CRIMINAL LEGAL AID: fears that best value tendering proposals are not workable


The Legal Services Commission's (LSC) proposals to introduce best value tendering (BVT) for criminal legal aid work are flawed and will damage quality and harm the ?criminal defence service, solicitors warned this week.



Responding to the consultation on the LSC's plans to introduce a radical new system of legal aid procurement based on firms bidding for contracts, all the major solicitors' representative groups for criminal work questioned the workability of the scheme.



Practitioner groups were heavily critical of the paucity of detail in the proposals and sceptical about the LSC's understanding of the legal services market and its ability to manage such a fundamental change in the way the legal aid ?system operated.



The Law Society said the LSC had produced no compelling arguments or evidence to suggest BVT would create better conditions for providers, or improve the quality of legal aid provision for clients. It said there were 'considerable risks' that it would not achieve its aim of more efficient provision, adding that fixed prices created an incentive to cut costs which could put quality at risk.

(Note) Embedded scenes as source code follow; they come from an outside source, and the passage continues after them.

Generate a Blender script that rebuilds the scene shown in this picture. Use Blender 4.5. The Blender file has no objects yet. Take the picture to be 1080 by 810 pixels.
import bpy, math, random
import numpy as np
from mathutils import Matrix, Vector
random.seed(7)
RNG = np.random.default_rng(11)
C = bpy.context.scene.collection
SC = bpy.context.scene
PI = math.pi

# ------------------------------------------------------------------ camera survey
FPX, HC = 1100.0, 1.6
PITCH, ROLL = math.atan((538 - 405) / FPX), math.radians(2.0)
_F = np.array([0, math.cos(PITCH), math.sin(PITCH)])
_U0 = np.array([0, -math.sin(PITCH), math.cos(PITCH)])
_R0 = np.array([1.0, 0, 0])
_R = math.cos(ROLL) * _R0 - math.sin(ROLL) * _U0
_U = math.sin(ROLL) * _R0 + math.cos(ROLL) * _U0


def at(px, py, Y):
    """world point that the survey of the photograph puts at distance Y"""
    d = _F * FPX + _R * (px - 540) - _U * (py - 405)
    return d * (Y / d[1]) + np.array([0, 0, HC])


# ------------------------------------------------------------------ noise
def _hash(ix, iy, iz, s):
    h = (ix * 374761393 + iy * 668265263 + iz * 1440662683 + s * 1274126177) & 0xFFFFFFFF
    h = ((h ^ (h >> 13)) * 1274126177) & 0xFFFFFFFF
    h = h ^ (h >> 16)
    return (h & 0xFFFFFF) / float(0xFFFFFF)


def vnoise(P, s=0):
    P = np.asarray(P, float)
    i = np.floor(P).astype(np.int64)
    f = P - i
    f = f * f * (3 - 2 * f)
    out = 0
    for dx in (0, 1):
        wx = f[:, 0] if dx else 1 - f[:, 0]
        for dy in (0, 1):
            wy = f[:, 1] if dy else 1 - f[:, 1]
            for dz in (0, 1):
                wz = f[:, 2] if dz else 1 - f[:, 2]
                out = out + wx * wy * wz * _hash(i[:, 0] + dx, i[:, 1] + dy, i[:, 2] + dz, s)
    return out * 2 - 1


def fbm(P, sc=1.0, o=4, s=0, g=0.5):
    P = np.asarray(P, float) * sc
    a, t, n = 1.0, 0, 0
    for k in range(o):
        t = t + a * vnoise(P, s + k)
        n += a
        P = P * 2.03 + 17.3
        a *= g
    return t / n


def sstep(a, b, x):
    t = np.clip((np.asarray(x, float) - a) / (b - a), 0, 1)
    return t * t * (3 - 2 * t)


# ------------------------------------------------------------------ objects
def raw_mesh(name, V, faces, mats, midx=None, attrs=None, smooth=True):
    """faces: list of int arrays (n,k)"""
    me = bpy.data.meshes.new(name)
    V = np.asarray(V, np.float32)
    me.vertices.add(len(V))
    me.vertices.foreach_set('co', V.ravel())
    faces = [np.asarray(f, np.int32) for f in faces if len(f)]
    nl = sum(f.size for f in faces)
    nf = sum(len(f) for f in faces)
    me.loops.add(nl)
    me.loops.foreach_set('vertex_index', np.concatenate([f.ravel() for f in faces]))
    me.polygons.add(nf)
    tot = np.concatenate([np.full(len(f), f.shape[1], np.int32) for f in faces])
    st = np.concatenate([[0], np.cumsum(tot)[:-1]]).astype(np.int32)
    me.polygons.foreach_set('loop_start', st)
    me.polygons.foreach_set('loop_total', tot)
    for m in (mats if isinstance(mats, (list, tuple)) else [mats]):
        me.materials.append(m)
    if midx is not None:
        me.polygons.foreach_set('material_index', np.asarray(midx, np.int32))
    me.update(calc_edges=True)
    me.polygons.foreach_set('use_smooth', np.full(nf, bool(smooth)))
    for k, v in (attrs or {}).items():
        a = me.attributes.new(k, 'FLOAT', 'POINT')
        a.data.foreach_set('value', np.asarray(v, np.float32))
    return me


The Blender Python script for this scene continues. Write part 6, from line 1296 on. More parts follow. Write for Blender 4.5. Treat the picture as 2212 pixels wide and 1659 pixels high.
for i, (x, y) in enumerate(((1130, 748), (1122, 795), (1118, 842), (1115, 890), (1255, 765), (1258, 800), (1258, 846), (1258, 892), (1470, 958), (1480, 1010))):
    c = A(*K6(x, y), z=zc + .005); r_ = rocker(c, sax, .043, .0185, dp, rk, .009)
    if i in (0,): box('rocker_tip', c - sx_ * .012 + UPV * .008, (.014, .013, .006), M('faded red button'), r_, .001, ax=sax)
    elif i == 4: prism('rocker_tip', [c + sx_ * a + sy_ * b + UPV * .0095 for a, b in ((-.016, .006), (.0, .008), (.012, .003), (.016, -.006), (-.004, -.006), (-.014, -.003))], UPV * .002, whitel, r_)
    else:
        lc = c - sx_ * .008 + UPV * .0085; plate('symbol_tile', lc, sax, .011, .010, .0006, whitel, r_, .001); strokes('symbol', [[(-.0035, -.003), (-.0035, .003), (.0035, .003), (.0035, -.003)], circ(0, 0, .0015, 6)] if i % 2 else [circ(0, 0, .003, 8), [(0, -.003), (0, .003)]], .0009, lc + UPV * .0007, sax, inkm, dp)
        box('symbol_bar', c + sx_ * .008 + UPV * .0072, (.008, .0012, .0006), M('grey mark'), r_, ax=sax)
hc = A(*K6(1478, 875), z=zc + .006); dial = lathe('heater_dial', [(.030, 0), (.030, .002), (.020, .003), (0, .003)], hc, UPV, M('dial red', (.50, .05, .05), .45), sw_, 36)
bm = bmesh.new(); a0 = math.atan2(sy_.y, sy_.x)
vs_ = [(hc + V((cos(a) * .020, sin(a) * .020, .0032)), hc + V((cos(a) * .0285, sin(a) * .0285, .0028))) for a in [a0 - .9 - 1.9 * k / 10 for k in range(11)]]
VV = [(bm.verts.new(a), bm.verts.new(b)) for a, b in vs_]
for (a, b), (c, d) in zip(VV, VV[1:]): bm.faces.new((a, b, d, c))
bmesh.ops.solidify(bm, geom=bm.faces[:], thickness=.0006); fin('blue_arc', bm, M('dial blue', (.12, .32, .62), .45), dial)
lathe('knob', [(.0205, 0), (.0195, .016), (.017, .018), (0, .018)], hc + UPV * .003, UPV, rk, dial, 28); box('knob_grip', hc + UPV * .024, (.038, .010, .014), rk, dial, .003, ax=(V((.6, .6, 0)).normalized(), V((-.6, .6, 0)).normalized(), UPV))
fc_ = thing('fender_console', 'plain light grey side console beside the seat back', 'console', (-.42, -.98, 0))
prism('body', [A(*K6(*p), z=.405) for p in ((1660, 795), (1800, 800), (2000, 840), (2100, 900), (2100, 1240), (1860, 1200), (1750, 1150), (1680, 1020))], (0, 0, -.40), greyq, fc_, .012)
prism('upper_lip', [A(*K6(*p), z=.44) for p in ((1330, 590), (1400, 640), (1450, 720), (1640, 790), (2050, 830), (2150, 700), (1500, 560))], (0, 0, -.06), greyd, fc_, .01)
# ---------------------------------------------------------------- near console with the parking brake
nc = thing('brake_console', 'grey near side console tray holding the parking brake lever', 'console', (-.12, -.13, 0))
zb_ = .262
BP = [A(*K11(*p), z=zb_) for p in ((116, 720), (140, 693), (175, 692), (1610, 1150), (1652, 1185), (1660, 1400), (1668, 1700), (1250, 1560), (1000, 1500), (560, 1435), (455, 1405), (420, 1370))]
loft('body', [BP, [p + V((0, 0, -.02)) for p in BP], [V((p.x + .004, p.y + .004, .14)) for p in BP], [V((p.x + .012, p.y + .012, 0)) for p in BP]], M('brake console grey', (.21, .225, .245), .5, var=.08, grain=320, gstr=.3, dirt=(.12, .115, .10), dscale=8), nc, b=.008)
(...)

These views were echoed by the London Criminal Courts Solicitors Association, the Association of Major Criminal Law Firms, the Legal Aid Practitioners Group, the Criminal Law Solicitors Association, the Criminal Defence Union and the Independent Defence Lawyers Group.



Given the financial circumstances in which firms were currently operating, the groups all feared that practices would be forced to bid for work at unrealistically low fee levels and enter into contracts on a financially unsustainable basis, which would further damage the already fragile supplier base.



Solicitors were sceptical about the LSC's assertion that BVT would reduce its administration costs, because the problems and complexities surrounding it would require a great deal of administration.



All bodies called on the LSC to reduce the bureaucracy of its processes and 'micro-management' style and put greater trust in its supplier firms.



Solicitors said that fees set at a realistic level to enable suppliers to provide services at an acceptable quality would be a better alternative to BVT. Some suggested the fee rates could be set by an independent fee review body rather than the LSC.



The Independent Defence Lawyers group said: 'The entire structure of the proposals reflects either a deep ignorance of commercial business practice or an indifference to the constraints that commercial enterprises operate under.'



An LSC spokesman said: 'Given that the consultation on our initial proposals for BVT for criminal defence services only closed yesterday, we are still logging the responses we received. Subject to the outcome of the consultation on our initial proposals, we will undertake a further consultation later in 2008.'



The LSC received some 200 responses to the consultation, with about 90% from individual firms.